587. Tyler Lambert’s Grave

The Mountain Goats ask us to think beyond the headlines in “Tyler Lambert’s Grave.”

Track: “Tyler Lambert’s Grave”
Album: Unreleased (released by John Darnielle on Twitter)

Tyler Lambert was the son of Dana Plato, the former child star and subject of “Song for Dana Plato,” another Mountain Goats song. Dana Plato passed just a few years after that song was written and the band played it live a few times after her passing. The message is similar, though the tone obviously isn’t, and the sequence of events explains that. “Tyler Lambert’s Grave” was written, obviously, with the title, after his passing. Even with that difference and with the obvious differences in how the songs sound, these are more or less about the same thing.

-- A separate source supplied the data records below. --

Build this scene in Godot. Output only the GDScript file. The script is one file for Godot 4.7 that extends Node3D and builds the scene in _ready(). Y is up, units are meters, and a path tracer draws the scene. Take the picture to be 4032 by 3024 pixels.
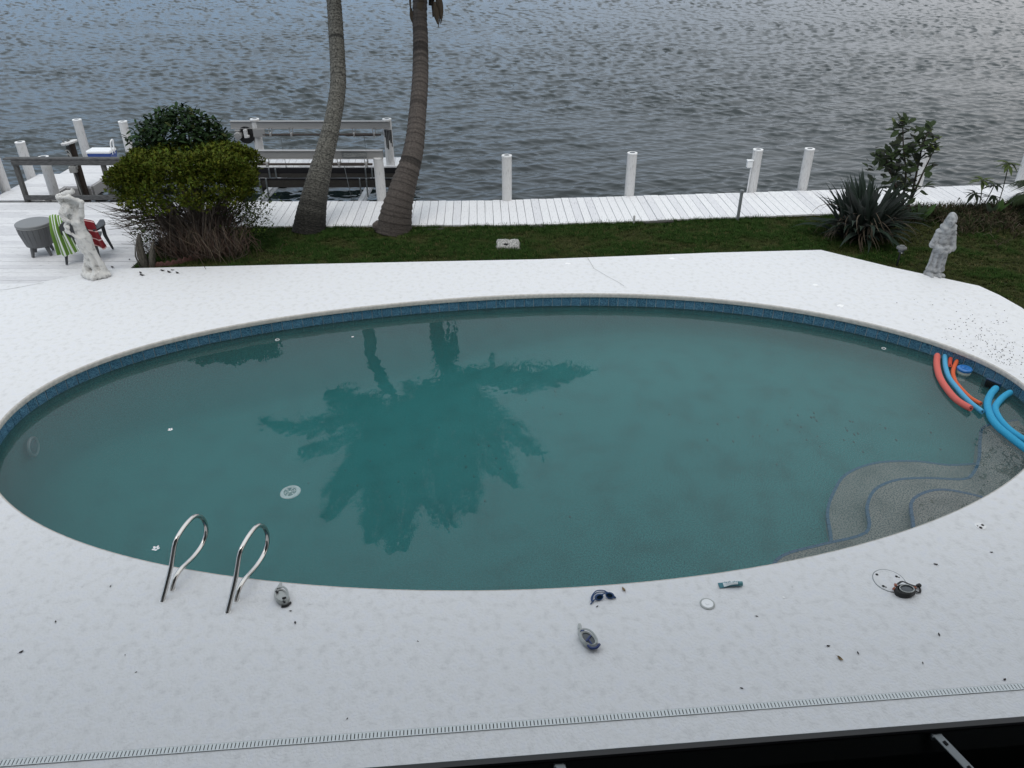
extends Node3D
# A pool terrace on a lake shore under an overcast evening sky, seen from an upstairs window. y is up, metres.

var rng := RandomNumberGenerator.new()
var used := {}
var M := {}
const WATER := -0.2
const LAKE := -0.7
const LAWN := -0.07

# ---------------------------------------------------------------- mesh builder
class Mb:
	var v := PackedVector3Array()
	var n := PackedVector3Array()
	var uv := PackedVector2Array()
	var c := PackedColorArray()
	var ix := PackedInt32Array()
	var col := Color.WHITE
	var colored := false

	func vert(p: Vector3, nn: Vector3, t := Vector2.ZERO) -> int:
		v.append(p); n.append(nn); uv.append(t); c.append(col)
		return v.size() - 1

	func face(a: int, b: int, d: int) -> void:
		var nn := n[a] + n[b] + n[d]
		if (v[d] - v[a]).cross(v[b] - v[a]).dot(nn) < 0.0:
			ix.append_array([a, d, b])
		else:
			ix.append_array([a, b, d])

	func tri(a: Vector3, b: Vector3, d: Vector3, out := Vector3.ZERO) -> void:
		var nn := (d - a).cross(b - a).normalized()
		if out != Vector3.ZERO and nn.dot(out) < 0.0:
			nn = -nn
		var i := vert(a, nn, Vector2(0, 0)); vert(b, nn, Vector2(1, 0)); vert(d, nn, Vector2(1, 1))
		face(i, i + 1, i + 2)

	func quad(a: Vector3, b: Vector3, d: Vector3, e: Vector3, out := Vector3.ZERO) -> void:
		var nn := (d - a).cross(b - a).normalized()
		if nn == Vector3.ZERO:
			nn = (e - a).cross(d - a).normalized()
		if out != Vector3.ZERO and nn.dot(out) < 0.0:
			nn = -nn
		var i := vert(a, nn, Vector2(0, 0)); vert(b, nn, Vector2(1, 0)); vert(d, nn, Vector2(1, 1)); vert(e, nn, Vector2(0, 1))
		face(i, i + 1, i + 2); face(i, i + 2, i + 3)

	# a box with chamfered edges (44 triangles); bevel 0 gives a plain one
	func box(at: Vector3, s: Vector3, b := Basis.IDENTITY, bev := 0.0) -> void:
		var h := s * 0.5
		var ax := [b.x, b.y, b.z]
		for k in 3:
			var p := (k + 1) % 3
			var q := (k + 2) % 3
			for sg in [-1.0, 1.0]:
				var o: Vector3 = at + ax[k] * (h[k] * sg)
				var e: Vector3 = ax[p] * (h[p] - bev)
				var f: Vector3 = ax[q] * (h[q] - bev)
				quad(o - e - f, o + e - f, o + e + f, o - e + f, ax[k] * sg)
		if bev <= 0.0:
			return
		for k in 3:
			var p := (k + 1) % 3
			var q := (k + 2) % 3
			for s1 in [-1.0, 1.0]:
				for s2 in [-1.0, 1.0]:
					var e: Vector3 = ax[k] * (h[k] - bev)
					var a1: Vector3 = at + ax[p] * (h[p] * s1) + ax[q] * ((h[q] - bev) * s2)
					var a2: Vector3 = at + ax[p] * ((h[p] - bev) * s1) + ax[q] * (h[q] * s2)
					quad(a1 - e, a1 + e, a2 + e, a2 - e, ax[p] * s1 + ax[q] * s2)
		for sx in [-1.0, 1.0]:
			for sy in [-1.0, 1.0]:
				for sz in [-1.0, 1.0]:
					var cx: Vector3 = at + b.x * (h.x * sx) + b.y * ((h.y - bev) * sy) + b.z * ((h.z - bev) * sz)
					var cy: Vector3 = at + b.x * ((h.x - bev) * sx) + b.y * (h.y * sy) + b.z * ((h.z - bev) * sz)
					var cz: Vector3 = at + b.x * ((h.x - bev) * sx) + b.y * ((h.y - bev) * sy) + b.z * (h.z * sz)
					tri(cx, cy, cz, b.x * sx + b.y * sy + b.z * sz)

	func tube(pts: Array, rads: Array, sides := 8, caps := true, squash := 1.0, first := Vector3.ZERO, tints := []) -> void:
		var m := pts.size()
		var dir0: Vector3 = (pts[1] - pts[0]).normalized()
		var side := first if first != Vector3.ZERO else (dir0.cross(Vector3.UP) if absf(dir0.y) < 0.9 else dir0.cross(Vector3.RIGHT))
		var rings := []
		var length := 0.0
		for k in m:
			var d: Vector3 = ((pts[mini(k + 1, m - 1)] - pts[maxi(k - 1, 0)]) as Vector3).normalized()
			side = (side - d * side.dot(d)).normalized()
			var up := side.cross(d)
			if k > 0:
				length += (pts[k] - pts[k - 1]).length()
			var ring := []
			if tints.size() > 0: col = tints[k]
			for j in sides + 1:
				var a := TAU * j / sides
				var o := side * cos(a) + up * (sin(a) * squash)
				ring.append(vert(pts[k] + o * rads[k], (side * cos(a) * squash + up * sin(a)).normalized(), Vector2(float(j) / sides, length)))
			rings.append(ring)
		for k in m - 1:
			for j in sides:
				face(rings[k][j], rings[k][j + 1], rings[k + 1][j + 1])
				face(rings[k][j], rings[k + 1][j + 1], rings[k + 1][j])
		if caps:
			for e in [[0, -dir0], [m - 1, (pts[m - 1] - pts[m - 2]).normalized()]]:
				var mid := vert(pts[e[0]], e[1])
				var edge := []
				for j in sides + 1:
					edge.append(vert(v[rings[e[0]][j]], e[1]))
				for j in sides:
					face(mid, edge[j], edge[j + 1])

	# profile of (radius, height), sharp where the turn is strong
	func lathe(prof: Array, sides := 20, at := Vector3.ZERO, b := Basis.IDENTITY, sx := 1.0) -> void:
		for k in prof.size() - 1:
			var p: Vector2 = prof[k]
			var q: Vector2 = prof[k + 1]
			var t := (q - p).normalized()
			var nl := Vector2(t.y, -t.x)
			var i := v.size()
			for j in sides + 1:
				var a := TAU * j / sides
				var o := Vector3(cos(a) * sx, 0, sin(a))
				var nn := (b * (Vector3(cos(a), 0, sin(a) * sx) * nl.x + Vector3(0, nl.y, 0))).normalized()
				vert(at + b * (o * p.x + Vector3(0, p.y, 0)), nn, Vector2(float(j) / sides, p.y))
				vert(at + b * (o * q.x + Vector3(0, q.y, 0)), nn, Vector2(float(j) / sides, q.y))
			for j in sides:
				if p.x > 1e-5:
					face(i + 2 * j, i + 2 * j + 2, i + 2 * j + 1)
				if q.x > 1e-5:
					face(i + 2 * j + 2, i + 2 * j + 3, i + 2 * j + 1)

	# an outline on the ground (x, z), between two heights
	func prism(poly: PackedVector2Array, y0: float, y1: float, walls := true, bottom := true) -> void:
		var t := Geometry2D.triangulate_polygon(poly)
		for y in ([y0, y1] if bottom else [y1]):
			var up := Vector3.UP if y == y1 else Vector3.DOWN
			var i := v.size()
			for p in poly:
				vert(Vector3(p.x, y, p.y), up, p)
			for k in t.size() / 3:
				face(i + t[3 * k], i + t[3 * k + 1], i + t[3 * k + 2])
		if walls:
			var ccw := -1.0 if Geometry2D.is_polygon_clockwise(poly) else 1.0
			for k in poly.size():
				var a := poly[k]
				var d := poly[(k + 1) % poly.size()]
				var o := Vector3(d.y - a.y, 0, a.x - d.x) * ccw
				quad(Vector3(a.x, y0, a.y), Vector3(d.x, y0, d.y), Vector3(d.x, y1, d.y), Vector3(a.x, y1, a.y), o)

	# a smooth sheet from f(u, v); thick > 0 gives it a second side
	func sheet(f: Callable, nu: int, nv: int, thick := 0.0) -> void:
		var p := []
		for j in nv + 1:
			for i in nu + 1:
				p.append(f.call(float(i) / nu, float(j) / nv))
		var nr := []
		for j in nv + 1:
			for i in nu + 1:
				var du: Vector3 = p[j * (nu + 1) + mini(i + 1, nu)] - p[j * (nu + 1) + maxi(i - 1, 0)]
				var dv: Vector3 = p[mini(j + 1, nv) * (nu + 1) + i] - p[maxi(j - 1, 0) * (nu + 1) + i]
				nr.append(du.cross(dv).normalized())
		for s in ([1.0, -1.0] if thick > 0.0 else [1.0]):
			var b := v.size()
			for j in nv + 1:
				for i in nu + 1:
					var k := j * (nu + 1) + i
					vert(p[k] + nr[k] * (thick * 0.5 * s), nr[k] * s, Vector2(float(i) / nu, float(j) / nv))
			for j in nv:
				for i in nu:
					var a := b + j * (nu + 1) + i
					face(a, a + 1, a + nu + 2); face(a, a + nu + 2, a + nu + 1)
		if thick > 0.0:
			var rim := []
			for i in nu: rim.append([i, i + 1])
			for j in nv: rim.append([j * (nu + 1) + nu, (j + 1) * (nu + 1) + nu])
			for i in nu: rim.append([nv * (nu + 1) + nu - i, nv * (nu + 1) + nu - i - 1])
			for j in nv: rim.append([(nv - j) * (nu + 1), (nv - j - 1) * (nu + 1)])
			for e in rim:
				var a: Vector3 = nr[e[0]] * thick * 0.5
				var d: Vector3 = nr[e[1]] * thick * 0.5
				quad(p[e[0]] - a, p[e[1]] - d, p[e[1]] + d, p[e[0]] + a)

	func done() -> ArrayMesh:
		var a := []
		a.resize(Mesh.ARRAY_MAX)
		a[Mesh.ARRAY_VERTEX] = v
		a[Mesh.ARRAY_NORMAL] = n
		a[Mesh.ARRAY_TEX_UV] = uv
		if colored:
			a[Mesh.ARRAY_COLOR] = c
		a[Mesh.ARRAY_INDEX] = ix
		var m := ArrayMesh.new()
		m.add_surface_from_arrays(Mesh.PRIMITIVE_TRIANGLES, a)
		return m

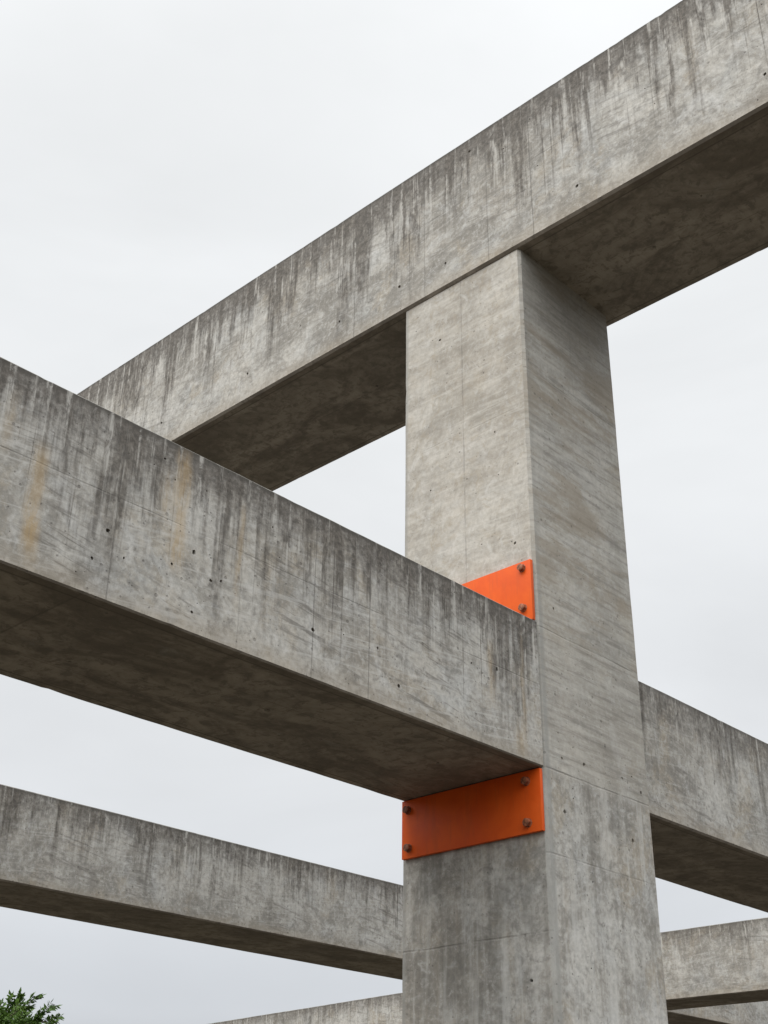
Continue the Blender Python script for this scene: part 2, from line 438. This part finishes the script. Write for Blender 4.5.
# cross beam beyond, at the bottom left
rear = block('concrete_beam', 'X', -13., .08, 0, .60, 3.279 - 3.872, 0.,
             beam_material('bottom_beam_concrete', 'X', .593, 7.0, drip=.7, grime=.7, panel=.55), Vector((0, 0, 0)), fine=(-9., -3.), seed=7., chip=.2)
rear.location = (-4.64, 7.286, 3.872); rear.rotation_euler.z = R(-6.44)
tag(rear, 'concrete beam barely showing at the bottom edge left of the pillar', 'beam', BEAMS)

# ------------------------------------------------------------------ orange plates
def paint_material():
    g = G('orange_paint'); (x, y, z), nn = g.coords()
    n1 = g.noise(g.P, 5., 5, .6, .4); n2 = g.noise(g.vec(x * 30., y * 30., z * 4.), 1., 4, .65); n3 = g.noise(g.P, 60., 4, .7)
    c = g.mix(g.ss(n1, .35, .65), (.64, .080, .006), (.72, .106, .010))
    c = g.mix(g.ss(n2, .52, .66) * .24, c, (.44, .075, .018))
    c = g.mix(g.ss(n3, .62, .74) * .18, c, (.30, .08, .03))
    sep = g.ss(z, .04, -.30) * .12
    c = g.mix(sep * g.ss(n2, .4, .6), c, (.45, .09, .02))
    b = g.bump(n3 * .5 + n1, .10, .004)
    return g.finish(c, g.ss(n1, .3, .7, .46, .60), b, .22)

def bolt_material():
    g = G('rusty_bolt'); (x, y, z), nn = g.coords()
    n1 = g.noise(g.P, 60., 5, .7, .5)
    c = g.mix(g.ss(n1, .36, .64), (.12, .040, .018), (.38, .135, .065))
    b = g.bump(n1, .4, .002)
    m = g.finish(c, .62, b, .4)
    return m

PAINT, BOLT = paint_material(), bolt_material()

def plate_mesh(name, w, h, t):
    bm = bmesh.new()
    bmesh.ops.create_cube(bm, size=1.)
    bmesh.ops.scale(bm, vec=(w, t, h), verts=bm.verts)
    bmesh.ops.translate(bm, vec=(-w / 2, -t / 2, 0), verts=bm.verts)
    bmesh.ops.bevel(bm, geom=bm.edges[:], offset=.0022, segments=2, affect='EDGES', profile=.6)
    for f in bm.faces: f.smooth = True
    me = bpy.data.meshes.new(name); bm.to_mesh(me); bm.free()
    me.set_sharp_from_angle(angle=R(50))
    return me

def bolt_mesh():
    bm = bmesh.new(); lay = []
    def ring(n, r, y, hexed=False):
        vs = []
        for i in range(n):
            a = 2 * math.pi * i / n
            rr = r * (math.cos(math.pi / 6) / math.cos((a % (math.pi / 3)) - math.pi / 6)) if hexed else r
            vs.append(bm.verts.new((math.cos(a) * rr, y, math.sin(a) * rr)))
        return vs
    n = 36
    # flange, then hexagon head with a rounded crown
    for (r, y, hx) in ((.0190, .001, 0), (.0190, -.0016, 0), (.0184, -.0020, 0), (.0176, -.0021, 1), (.0176, -.0170, 1), (.0162, -.0200, 0), (.0135, -.0212, 0), (.006, -.0216, 0)):
        lay.append(ring(n, r, y, hx))
    for i in range(len(lay) - 1):
        for k in range(n): bm.faces.new((lay[i][k], lay[i][(k + 1) % n], lay[i + 1][(k + 1) % n], lay[i + 1][k]))
    bm.faces.new(lay[0]); bm.faces.new(list(reversed(lay[-1])))
    bmesh.ops.recalc_face_normals(bm, faces=bm.faces)
    for f in bm.faces: f.smooth = True
    me = bpy.data.meshes.new('bolt'); bm.to_mesh(me); bm.free(); me.set_sharp_from_angle(angle=R(35))
    me.materials.append(BOLT)
    return me

BM = bolt_mesh()
PT = .019
def plate(x_right, w, z0, z1, bolts, label):
    h = z1 - z0
    o = link('steel_plate', plate_mesh('steel_plate', w, h, PT), PAINT, loc=(x_right, -.0035, (z0 + z1) / 2))
    tag(o, label, 'plate', 'orange plates bolted to the pillar')
    for (x, z) in bolts:
        b = bpy.data.objects.new('bolt', BM); col.objects.link(b); b.parent = o
        b.location = (x - x_right, -PT, z - (z0 + z1) / 2); b.rotation_euler = (0, random.uniform(0, 1), 0)
    return o
plate(-.006, .786, 3.887, 4.182, ((-.052, 4.148), (-.054, 3.951), (-.745, 4.148), (-.745, 3.951)),
      'bright orange steel plate above the jutting beam, showing as a triangle')
plate(-.008, .776, 2.954, 3.214, ((-.078, 3.169), (-.077, 2.995), (-.747, 3.168), (-.742, 2.998)),
      'shaded orange steel plate under the jutting beam with four rusty bolts')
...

A common thread through the real people that feature in Mountain Goats songs is that many of them appear to have simple stories but aren’t necessarily just what you know. Dana Plato and Tyler Lambert both died by suicide. There are dozens of songs that tie back to this idea of seeing yourself in someone else’s tragedy and variations of asking the listener to go one step beyond a cause of death. In the case of Tyler Lambert’s mother, maybe you know she was a child star and something about a robbery. Maybe that doesn’t naturally lead you to the hunger that causes you to risk everything for what seems to be very little. Maybe that doesn’t ask you to “step outside the shadow // of your great catastrophe,” but let it.

The Seattle News article where John Darnielle talked about this song is a dead link now. The People article sourced for the photo in the song is a dead link. The Tweet where this was released will, odds are, be a dead link soon. It all boils down to the simple pieces when the context is gone, so you have to take those steps yourself.